Written instruction: Take every line from the first down to the line with "sc.camera = cam" and set it down exactly, without the pictures.

Collected material:
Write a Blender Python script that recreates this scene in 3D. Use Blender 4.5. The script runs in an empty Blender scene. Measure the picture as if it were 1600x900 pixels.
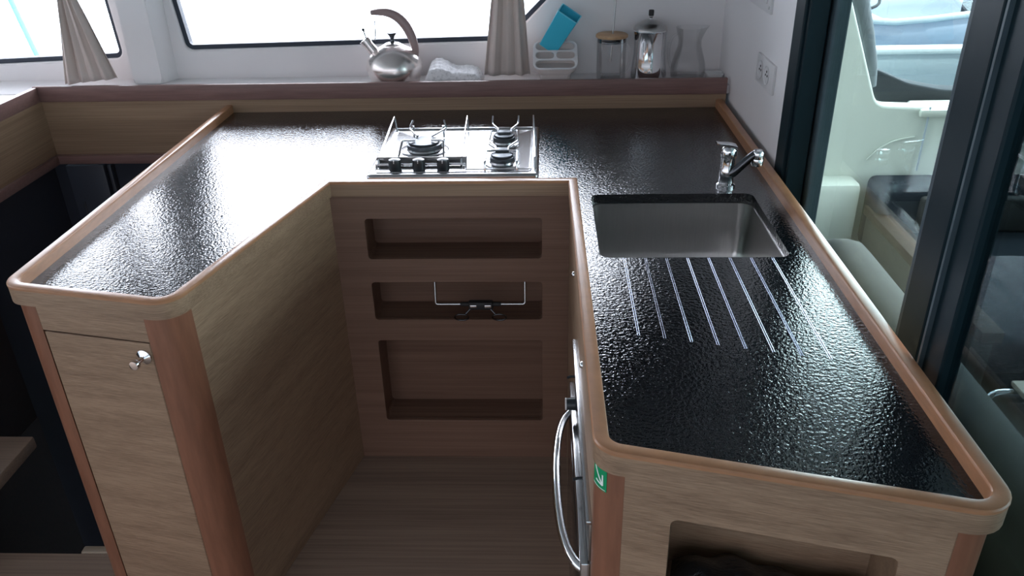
import bpy, bmesh, math, random
from mathutils import Vector, Matrix
random.seed(7)
C = bpy.context.scene.collection
sc = bpy.context.scene
PI = math.pi

# ---------------------------------------------------------------- camera, world, sun, exposure
camd = bpy.data.cameras.new('camera')
cam = bpy.data.objects.new('camera', camd)
C.objects.link(cam)
camd.sensor_width = 36.0
camd.lens = 1271.04 / 1600 * 36
camd.clip_start = 0.02
camd.clip_end = 500
right = Vector((0.99924321, 0.032696, -0.02107101))
down = Vector((-0.00324745, -0.46969119, -0.88282481))
fwd = Vector((-0.0387617, 0.88222512, -0.46922955))
up, back = -down, -fwd
cam.matrix_world = Matrix(((right.x, up.x, back.x, 0), (right.y, up.y, back.y, 0),
                           (right.z, up.z, back.z, 1.66338), (0, 0, 0, 1)))
sc.camera = cam

world = bpy.data.worlds.new('sky')
sc.world = world
world.use_nodes = True
wn = world.node_tree.nodes
wl = world.node_tree.links
wn.clear()
wo = wn.new('ShaderNodeOutputWorld')
bg = wn.new('ShaderNodeBackground')
tc = wn.new('ShaderNodeTexCoord')
sx = wn.new('ShaderNodeSeparateXYZ')
mr = wn.new('ShaderNodeMapRange')
mr.inputs[1].default_value = -0.08
mr.inputs[2].default_value = 0.12
rmp = wn.new('ShaderNodeMix')
rmp.data_type = 'RGBA'
SKY_LOW = (1.5, 1.68, 1.75, 1)
SKY_HIGH = (14.8, 15.2, 16.9, 1)
rmp.inputs[6].default_value = SKY_LOW
rmp.inputs[7].default_value = SKY_HIGH
wl.new(tc.outputs['Generated'], sx.inputs[0])
wl.new(sx.outputs[2], mr.inputs[0])
wl.new(mr.outputs[0], rmp.inputs[0])
# brighter towards the open sea side (+Y), softer behind
mr2 = wn.new('ShaderNodeMapRange')
mr2.inputs[1].default_value = -0.35
mr2.inputs[2].default_value = 0.75
mr2.inputs[3].default_value = 0.085
mr2.inputs[4].default_value = 1.0
dt = wn.new('ShaderNodeVectorMath')
dt.operation = 'DOT_PRODUCT'
dt.inputs[1].default_value = (0.45, 0.89, 0)
wl.new(tc.outputs['Generated'], dt.inputs[0])
wl.new(dt.outputs['Value'], mr2.inputs[0])
wl.new(rmp.outputs[2], bg.inputs[0])
wl.new(mr2.outputs[0], bg.inputs[1])
wl.new(bg.outputs[0], wo.inputs[0])

sund = bpy.data.lights.new('sun', 'SUN')
sund.energy = 3.2
sund.angle = 0.02
sund.color = (1.0, 0.97, 0.92)
sun = bpy.data.objects.new('sun', sund)
C.objects.link(sun)
sun.rotation_euler = Vector((-0.25, 0.55, -1.0)).to_track_quat('-Z', 'Y').to_euler()

sc.view_settings.view_transform = 'Standard'
sc.view_settings.look = 'None'
sc.view_settings.gamma = 1.0
sc.view_settings.use_curve_mapping = False
sc.view_settings.exposure = 0.15


# ---------------------------------------------------------------- materials
def mat(name, col=(.5, .5, .5), rough=.5, metal=0.0, spec=.5, coat=0.0, trans=0.0, ior=1.45, alpha=1.0):
    m = bpy.data.materials.new(name)
    m.use_nodes = True
    b = m.node_tree.nodes['Principled BSDF']
    b.inputs['Base Color'].default_value = (*col, 1)
    b.inputs['Roughness'].default_value = rough
    b.inputs['Metallic'].default_value = metal
    b.inputs['Specular IOR Level'].default_value = spec
    b.inputs['Coat Weight'].default_value = coat
    b.inputs['Transmission Weight'].default_value = trans
    b.inputs['IOR'].default_value = ior
    return m


def noise_var(m, scale=(1, 1, 1), amt=.15, nscale=5.0, detail=4, bump=0.0, bdist=.001, col2=None, ramp=(.35, .65)):
    """procedural colour variation (and bump) in object space"""
    nt = m.node_tree
    b = nt.nodes['Principled BSDF']
    t = nt.nodes.new('ShaderNodeTexCoord')
    mp = nt.nodes.new('ShaderNodeMapping')
    mp.inputs['Scale'].default_value = scale
    n = nt.nodes.new('ShaderNodeTexNoise')
    n.inputs['Scale'].default_value = nscale
    n.inputs['Detail'].default_value = detail
    n.inputs['Roughness'].default_value = .6
    nt.links.new(t.outputs['Object'], mp.inputs[0])
    nt.links.new(mp.outputs[0], n.inputs['Vector'])
    c = b.inputs['Base Color'].default_value[:3]
    if col2 is None:
        col2 = tuple(max(0, x * (1 - amt)) for x in c)
    r = nt.nodes.new('ShaderNodeValToRGB')
    r.color_ramp.elements[0].position = ramp[0]
    r.color_ramp.elements[1].position = ramp[1]
    r.color_ramp.elements[0].color = (*col2, 1)
    r.color_ramp.elements[1].color = (*c, 1)
    nt.links.new(n.outputs['Fac'], r.inputs[0])
    nt.links.new(r.outputs[0], b.inputs['Base Color'])
    if bump:
        bp = nt.nodes.new('ShaderNodeBump')
        bp.inputs['Strength'].default_value = bump
        bp.inputs['Distance'].default_value = bdist
        nt.links.new(n.outputs['Fac'], bp.inputs['Height'])
        nt.links.new(bp.outputs[0], b.inputs['Normal'])
    return m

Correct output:
Write a Blender Python script that recreates this scene in 3D. Use Blender 4.5. The script runs in an empty Blender scene. Measure the picture as if it were 1600x900 pixels.
import bpy, bmesh, math, random
from mathutils import Vector, Matrix
random.seed(7)
C = bpy.context.scene.collection
sc = bpy.context.scene
PI = math.pi

# ---------------------------------------------------------------- camera, world, sun, exposure
camd = bpy.data.cameras.new('camera')
cam = bpy.data.objects.new('camera', camd)
C.objects.link(cam)
camd.sensor_width = 36.0
camd.lens = 1271.04 / 1600 * 36
camd.clip_start = 0.02
camd.clip_end = 500
right = Vector((0.99924321, 0.032696, -0.02107101))
down = Vector((-0.00324745, -0.46969119, -0.88282481))
fwd = Vector((-0.0387617, 0.88222512, -0.46922955))
up, back = -down, -fwd
cam.matrix_world = Matrix(((right.x, up.x, back.x, 0), (right.y, up.y, back.y, 0),
                           (right.z, up.z, back.z, 1.66338), (0, 0, 0, 1)))
sc.camera = cam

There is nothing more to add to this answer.